Haidi Giuliani mi ha fatto il regalo più grande, accettando l'avvicendamento con me al Senato. Non ce l'abbiamo fatta il 20 luglio, la data che insieme avevamo scelto, una data simbolica di quello che giustamente avevamo chiamato il nuovo movimento operaio. Ma con il voto di ieri possiamo essere certi che si rafforza anche nelle istituzioni la battaglia per ottenere verità e giustizia per Genova e per i mille casi di ordinaria repressione quotidiana. Occorre che attorno ad Haidi vi sia non solo solidarietà rispetto all'odiosa campagna di cui è oggetto da anni, ma si costruisca anche un ambito di lavoro che metta in connessione gli strumenti di difesa legale per i fatti del G8 con altre realtà come la rete dei "meno invisibili" e altro ancora: è un impegno che tutti e tutte ci dobbiamo prendere. Anche perché nel nostro futuro non ci può essere ancora, sempre e comunque, come capo della polizia il prefetto Gianni De Gennaro.
Nel nostro dibattito si dice spesso che "la politica non è il palazzo". Credo che sia un concetto giusto, soprattutto dopo l'esperienza che ho fatto per oltre cinque anni al Senato, quelli in cui pure vi sono state le più forti mobilitazioni sociali dopo tanto tempo: rispetto al Parlamento sembrano passati come acqua sul marmo. Impressionante.
Non basta affermare che la politica è altro. Ci vogliono anche comportamenti coerenti per rinnovare la politica. Una cosa modesta, direi normale, è quella della rotazione dei ruoli e degli incarichi. Chi ha detto che chi ha fatto il capogruppo al Senato non possa e non debba tornare a fare il semplice militante e a vivere la condizione sociale di chi vuole rappresentare?
Spiace dirlo, ma il partito non sta funzionando così. L'ho detto tante volte nei nostri organismi dirigenti; prima di me lo aveva ricordato più volte e con ben altra autorevolezza il nostro grande maestro Livio Maitan. Com'è noto, io mi riconosco nell'area di Sinistra Critica del PRC, sono un "dissidente", sono contrario alla scelta di partecipare al governo Prodi e lo riconfermo, con dovizia di motivi in aggiunta rispetto a qualche mese fa.
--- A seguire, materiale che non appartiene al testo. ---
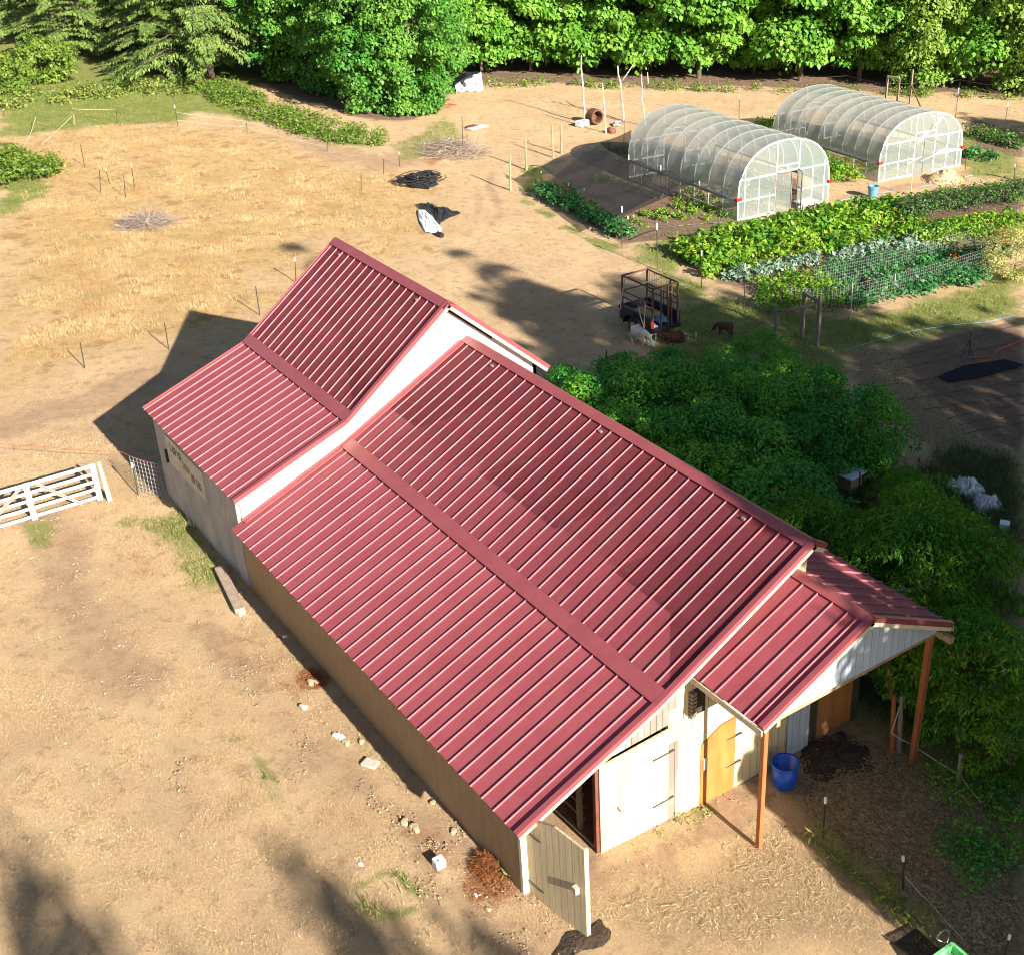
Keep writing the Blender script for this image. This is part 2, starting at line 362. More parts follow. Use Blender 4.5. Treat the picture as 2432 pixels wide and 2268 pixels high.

Ma questa mia critica non la rivolgo a una parte, ma a tutti e tutte noi, che anche nel dissenso possiamo riproporre e riprodurre i meccanismi burocratici del potere.
Una nuova soggettività anticapitalista, ecologista e femminista è necessaria e uno dei suoi fondamenti non può che essere la democrazia dal basso, diretta e partecipativa: mi sento di impegnarmi per questo e la condizione è quella di uscire in primo luogo dalla melassa che mi imbriglia il cervello.
Credo che in molti e molte sentiamo il bisogno di aria nuova, di ritrovare il gusto della militanza e del conflitto sociale. Il fatto che tutto il vecchio gruppo dirigente del partito sia finito nelle stanze del governo e in parlamento ci mette fortemente a rischio. Vedo appiattimenti e conformismi preoccupanti anche in compagni e compagne che stimo e con cui ho lavorato per anni.
Tuttavia il processo non è irreversibile. La generazione di Genova, quella che non è rifluita e che vuole continuare le lotte contro la guerra "senza se e senza ma", contro la precarietà e per una società più giusta e libera, ci sta dando una spinta positiva e ci può far uscire dalle difficili strettoie che stiamo attraversando.
E così lavoratori e lavoratrici, apparentemente muti e disorientati, che guardano con severità e grande attenzione al nuovo quadro politico. Non si creda che siano passivi e che ce le perdonino. Meno male, sono compagni e compagne che sento miei e nostri. Sono il nostro futuro e sono contento di tornare in mezzo a loro. Un grazie sincero al gruppo parlamentare che mi ha permesso tutto ciò e anche a tutta l'aula che mi ha dedicato un apprezzamento che mi ha sinceramente commosso.